Apart from the obvious of saving the business time and money to ensure as little downtime as possible, there are other benefits that often get overlooked. Customers and business partners want to ensure that sensitive data that was shared with the organization remains safe and secure. Having documented processes and procedures in place or having an outsourced third-party cybersecurity team of individuals working directly with the organization can boost the reliability and trust of the organization. 

In addition, as businesses grow the need for additional backups and disaster recovery efforts may require expansion to incorporate new hardware, new data, or new personnel. By working directly with a managed service provider, such as Kirkham.IT, the ease to expand and incorporate new cybersecurity measures are much easier than keeping that in-house. 

As previously mentioned, it is important that if following a cybersecurity directive such as NIST or ISO that the business can meet all standards required within the directive. Doing so allows the business to achieve certification of compliance which can be an attractive feature to potential clients or customers. 
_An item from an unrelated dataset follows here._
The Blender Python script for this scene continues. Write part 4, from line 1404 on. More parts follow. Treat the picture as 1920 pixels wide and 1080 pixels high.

In Summary – Backup Benefit for Cybersecurity

The backup benefit for cybersecurity should always be considered when it comes to your business. Natural disasters or malicious cyber attacks can occur without warning and can take down a whole business operation in seconds. Being prepared by implementing a disaster recovery plan to include performing backups on a routine schedule can save businesses time and money. Going a step further and allowing for a third-party cybersecurity team to assist with various processes to include storing data and documentation of procedures can allow for ease of future growth along with trust amongst potential clients and customers. Being one step ahead of a potentially bad situation can allow for time to plan and ultimately allow for a full recovery with minimal disruption.